This week's Flickr set isn't about collecting eye candy as much as it is about finding inspiration. We're book-nutz over here at Bespoke and while we don't spend nearly enough time writing about reading, we do spend a fair amount of that time thinking about it, talking about it, and most often, bitching about the fact that there's never enough time to read everything on our respective lists. Collectively, we do count our lucky stars for the independent booksellers — from the colossal Powell's to the tiny Armchair Books, Annie Bloom's or Bearly Read Books — that seem to thrive in our little city. And the library system is quite good, as well. You could say it's part of our humble identity, but this isn't about us.

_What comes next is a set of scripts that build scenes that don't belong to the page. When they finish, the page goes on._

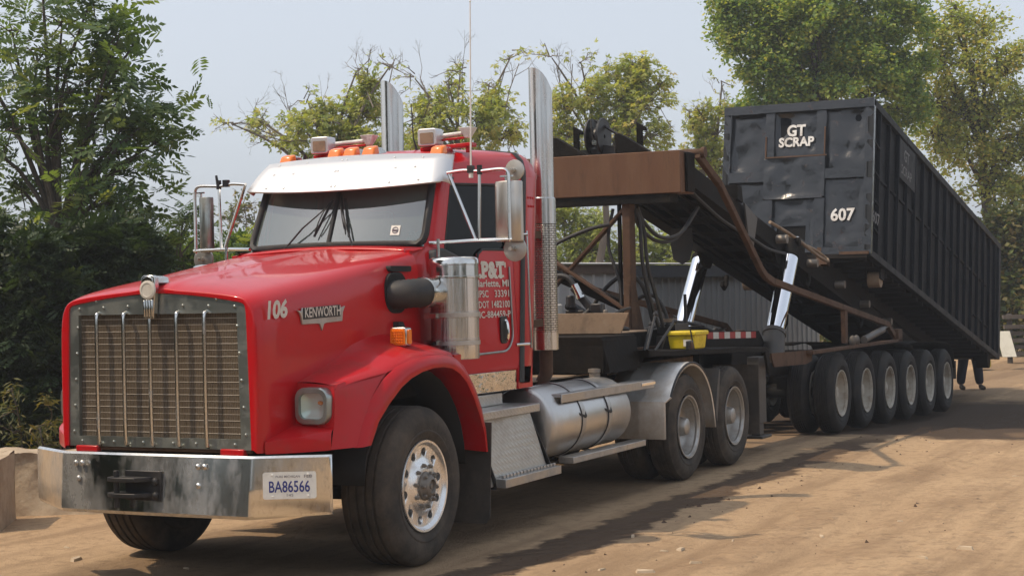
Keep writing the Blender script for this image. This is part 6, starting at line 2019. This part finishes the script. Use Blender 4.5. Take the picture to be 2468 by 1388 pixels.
# countless clods and grit: one object
n = 420
cx = rc.uniform(-2, 18, n); cyy = -rc.uniform(1.5, 6.5, n)
k = n // 2
cyy[:k] = -1.95 - 0.012 * cx[:k] + rc.normal(0, 0.22, k)
cz = ground_z(cx, cyy)
sz = rc.gamma(1.6, 0.0045, n) + 0.003
base = np.array([[1, 0, -.1], [-1, 0, -.1], [0, 1, -.1], [0, -1, -.1], [0, 0, .9]], float)
fcs = np.array([[0, 2, 4], [2, 1, 4], [1, 3, 4], [3, 0, 4]])
vs_ = []; fs_ = []
for i in range(n):
    b = base * sz[i] * rc.uniform(.6, 1.4, (5, 3)) + rc.normal(0, sz[i] * .2, (5, 3))
    b[:, 2] *= .8
    vs_.append(b + [cx[i], cyy[i], cz[i]]); fs_.append(fcs + 5 * i)
o = bpy.data.objects.new('grit', np_mesh('grit', np.concatenate(vs_), np.concatenate(fs_), 'stone', False))
COL.objects.link(o)
tag(o, 'small dark clods and grit strewn beside the wheel tracks', 'grit', kind='stuff')
# ------------------------------------------------------------------ trees
def rot_to(dirs):
    """orthonormal frames (n,3,3) with first axis along dirs"""
    d = dirs / np.linalg.norm(dirs, axis=1, keepdims=True)
    up = np.tile([[0, 0, 1.0]], (len(d), 1))
    s = np.cross(d, up); s /= (np.linalg.norm(s, axis=1, keepdims=True) + 1e-9)
    n = np.cross(s, d)
    return np.stack([d, s, n], 1)

def leaf_template(kind):
    """small faces in a local frame: x along the leaf, z its upper side"""
    v = []; f = []
    def leaflet(ox, oy, ang, l, w, drop=0.0):
        c, s = math.cos(ang), math.sin(ang)
        k = len(v)
        for a, b, z in ((0, 0, 0), (l * .45, w / 2, -.02 * l - drop * .4), (l, 0, -.12 * l - drop), (l * .45, -w / 2, -.02 * l - drop * .4)):
            v.append((ox + a * c - b * s, oy + a * s + b * c, z - 0.22 * ox * ox))
        f.append((k, k + 1, k + 2, k + 3))
    if kind == 'pinnate':                         # long leaf, paired leaflets
        n = 5
        for i in range(n):
            x = 0.16 + 0.80 * i / n
            l = 0.38 * (1 - 0.35 * abs(i - 2) / 3)
            leaflet(x, 0.01, R(54), l, l * .46, .03 * (i % 2)); leaflet(x, -0.01, R(-54), l, l * .46, .03 * (i % 2))
        leaflet(0.95, 0, 0, .32, .13)
    elif kind == 'trifoliate':
        leaflet(0.35, 0, 0, .65, .30, .05); leaflet(0.32, 0.02, R(55), .52, .26, .05); leaflet(0.32, -0.02, R(-55), .52, .26, .05)
    elif kind == 'broad':
        leaflet(0.0, 0, 0, 1.0, 0.85, .05)
    elif kind == 'narrow':
        leaflet(0, 0, 0, 1.0, .28, .15)
    return np.array(v), np.array(f)

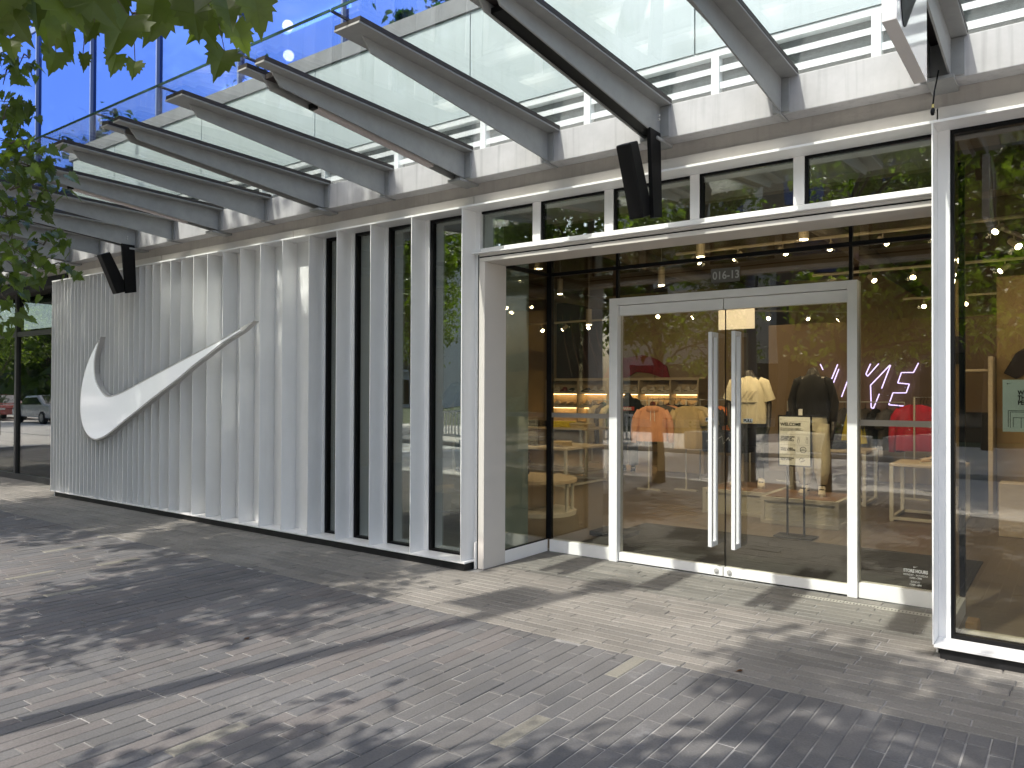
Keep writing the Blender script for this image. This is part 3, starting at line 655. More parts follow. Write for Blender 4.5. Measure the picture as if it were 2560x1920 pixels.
TB = tree('young kerb maple overhanging the photographer', (-3.25, -.05), [(-3.2, -.4, 2.85, .85), (-2.5, -.1, 3.3, .8), (-1.5, .0, 3.6, .8), (-1.2, .2, 4.5, .7), (-1.0, -.5, 3.0, .8), (-.6, .2, 3.9, .6), (-2.3, .0, 2.7, .6), (-2.2, .5, 5.9, .5), (-1.3, .6, 5.6, .45)], 4500, 5, GA, 5.6, .07)
# branches that hang into the picture at upper left
g = random.Random(21)
items = []
for (x, y, z, s) in LEAF:
    view = Vector((x, y, z-1.6)).normalized()
    items.append((Vector((x, y, z))+Vector((0, 0, s*.45)), s*.98, Vector((g.gauss(0, .35), g.gauss(0, .35), -1)), -view+Vector((g.gauss(0, .45), g.gauss(0, .45), .25)), g.uniform(.7, 1.3)))
leaves('near_leaves', items, ML, TB, (.085, .115, .026))
tw = MB(); srt = sorted(LEAF, key=lambda q: q[1])
hub = Vector((-2.3, .3, 2.95)); path = [hub]
for i in range(0, len(srt), 4): path.append(Vector((srt[i][0]-.02, srt[i][1], 2.74+g.gauss(0, .012))))
tw.tube(path, [.011-.009*i/len(path) for i in range(len(path))], 6)
for q in LEAF:
    a = min(path, key=lambda p: (p-Vector(q[:3])).length); b = Vector(q[:3])+Vector((0, 0, q[3]*.45))
    tw.tube([a, a.lerp(b, .5)+Vector((0, 0, .015)), b], [.0022, .0016, .0012], 5)
tw.build('twigs', BARK, TB, smooth=True)
items = []; tw = MB(); trunkA = Vector((-6.2, 1.2, 3.4)); last = trunkA
for (x, y, z, r) in CL:
    c = Vector((x, y, z))
    for q in range(int(4+r*62)):
        p = c+Vector((g.gauss(0, r*.75), g.gauss(0, r*.75), g.gauss(0, r*.55)))
        items.append((p, g.uniform(.065, .11), Vector((g.gauss(0, .8), g.gauss(0, .8), -.8)), Vector((g.gauss(0, .6), g.gauss(0, .6)-.3, 1)), g.uniform(.6, 1.3)))
    a = trunkA if (c-last).length > .5 else last
    tw.tube([a, a.lerp(c, .5)+Vector((0, 0, .05)), c], [.007, .005, .0025], 5); last = c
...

KentLyons, the young graphic design concern in London, has posted this set to display the various applications of Get London Reading, a program encouraging the city's residents "to make more time for books in their busy days." An admirable call to action given this period in history which seems to better promote Web surfing or channel changing over page-turning. This year's campaign, sponsored by Booktrust (having already run its short course; 24 March to 16 April, 2008), featured some deliciously erudite guerilla tactics. In addition to the artfully-crafted stencil project, Get London Reading also offers The Rough Guide to London by the Book, a companion directory as illustrated through the writers (and their writing) with maps to contextualize four hundred historical volumes, set in, or about, The Big Smoke.
And with that, I have only one simple question: why are we not employing these forms of literary awareness in every single one of our American cities? The horror, the horror.